AIM
The entries below contain a line with "Write the bpy" and a line with "PI = math.pi". Retype exactly everything from the first down to the second, both included, and nothing else.

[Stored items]

▽

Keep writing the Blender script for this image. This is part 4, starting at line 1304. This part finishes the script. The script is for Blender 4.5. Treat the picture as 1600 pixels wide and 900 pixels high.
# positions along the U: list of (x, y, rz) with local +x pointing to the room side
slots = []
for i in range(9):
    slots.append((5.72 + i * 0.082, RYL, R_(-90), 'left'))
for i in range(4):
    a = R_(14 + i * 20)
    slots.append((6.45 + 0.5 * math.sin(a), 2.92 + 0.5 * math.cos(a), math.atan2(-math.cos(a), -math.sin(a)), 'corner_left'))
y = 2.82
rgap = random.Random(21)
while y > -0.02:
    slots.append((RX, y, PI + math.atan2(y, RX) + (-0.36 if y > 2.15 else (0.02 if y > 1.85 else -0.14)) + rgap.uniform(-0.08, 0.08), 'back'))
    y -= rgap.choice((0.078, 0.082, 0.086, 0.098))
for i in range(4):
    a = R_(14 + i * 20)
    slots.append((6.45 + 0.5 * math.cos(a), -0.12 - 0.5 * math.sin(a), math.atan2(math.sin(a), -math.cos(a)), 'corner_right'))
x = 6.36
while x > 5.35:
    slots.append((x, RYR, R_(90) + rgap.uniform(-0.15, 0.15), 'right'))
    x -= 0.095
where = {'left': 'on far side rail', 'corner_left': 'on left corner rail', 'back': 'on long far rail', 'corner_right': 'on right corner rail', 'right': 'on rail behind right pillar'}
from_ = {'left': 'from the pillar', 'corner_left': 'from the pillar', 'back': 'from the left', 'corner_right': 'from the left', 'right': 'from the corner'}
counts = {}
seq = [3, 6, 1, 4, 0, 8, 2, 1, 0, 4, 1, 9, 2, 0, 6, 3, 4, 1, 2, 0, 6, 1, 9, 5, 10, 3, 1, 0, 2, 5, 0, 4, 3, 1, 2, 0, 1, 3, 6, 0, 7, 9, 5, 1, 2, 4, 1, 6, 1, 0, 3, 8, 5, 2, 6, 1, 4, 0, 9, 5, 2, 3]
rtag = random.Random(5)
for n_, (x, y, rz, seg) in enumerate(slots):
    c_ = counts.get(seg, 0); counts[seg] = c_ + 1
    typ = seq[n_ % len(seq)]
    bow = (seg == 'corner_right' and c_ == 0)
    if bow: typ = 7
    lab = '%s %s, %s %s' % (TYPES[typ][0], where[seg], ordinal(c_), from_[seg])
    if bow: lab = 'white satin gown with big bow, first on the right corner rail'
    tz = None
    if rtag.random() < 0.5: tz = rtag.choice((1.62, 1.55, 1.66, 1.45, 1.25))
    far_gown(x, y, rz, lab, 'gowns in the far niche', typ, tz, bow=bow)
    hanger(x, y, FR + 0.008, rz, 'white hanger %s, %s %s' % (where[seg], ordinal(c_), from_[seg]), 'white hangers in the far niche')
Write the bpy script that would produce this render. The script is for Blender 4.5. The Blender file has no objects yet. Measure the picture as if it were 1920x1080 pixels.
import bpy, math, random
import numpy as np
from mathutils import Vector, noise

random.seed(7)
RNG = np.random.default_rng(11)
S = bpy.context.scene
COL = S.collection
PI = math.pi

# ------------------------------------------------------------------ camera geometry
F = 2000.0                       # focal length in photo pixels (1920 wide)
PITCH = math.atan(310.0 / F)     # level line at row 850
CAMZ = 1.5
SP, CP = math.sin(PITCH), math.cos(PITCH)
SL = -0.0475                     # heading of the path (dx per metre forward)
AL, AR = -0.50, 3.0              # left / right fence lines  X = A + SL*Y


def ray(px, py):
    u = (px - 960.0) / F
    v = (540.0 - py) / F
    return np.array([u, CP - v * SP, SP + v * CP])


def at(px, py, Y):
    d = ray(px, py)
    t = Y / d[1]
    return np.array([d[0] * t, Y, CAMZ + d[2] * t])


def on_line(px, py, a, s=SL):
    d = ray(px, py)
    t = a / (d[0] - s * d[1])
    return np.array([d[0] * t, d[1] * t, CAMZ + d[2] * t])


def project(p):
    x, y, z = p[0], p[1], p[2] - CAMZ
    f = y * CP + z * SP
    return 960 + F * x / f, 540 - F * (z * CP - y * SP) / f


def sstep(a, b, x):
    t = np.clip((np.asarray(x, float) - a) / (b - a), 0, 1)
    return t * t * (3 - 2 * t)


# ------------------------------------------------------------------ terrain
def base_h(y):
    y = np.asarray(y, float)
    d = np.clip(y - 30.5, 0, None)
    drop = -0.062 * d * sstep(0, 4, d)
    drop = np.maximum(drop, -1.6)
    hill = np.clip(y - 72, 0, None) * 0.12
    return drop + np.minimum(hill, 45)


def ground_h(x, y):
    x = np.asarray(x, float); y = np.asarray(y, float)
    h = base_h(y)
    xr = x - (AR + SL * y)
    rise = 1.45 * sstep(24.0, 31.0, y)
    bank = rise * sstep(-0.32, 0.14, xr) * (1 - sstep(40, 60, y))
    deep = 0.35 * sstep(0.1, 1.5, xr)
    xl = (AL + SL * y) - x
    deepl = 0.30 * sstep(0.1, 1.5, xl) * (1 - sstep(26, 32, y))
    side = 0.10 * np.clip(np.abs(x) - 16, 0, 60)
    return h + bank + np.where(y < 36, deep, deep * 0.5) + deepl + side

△

EXERCISE ANSWER
Write the bpy script that would produce this render. The script is for Blender 4.5. The Blender file has no objects yet. Measure the picture as if it were 1920x1080 pixels.
import bpy, math, random
import numpy as np
from mathutils import Vector, noise

random.seed(7)
RNG = np.random.default_rng(11)
S = bpy.context.scene
COL = S.collection
PI = math.pi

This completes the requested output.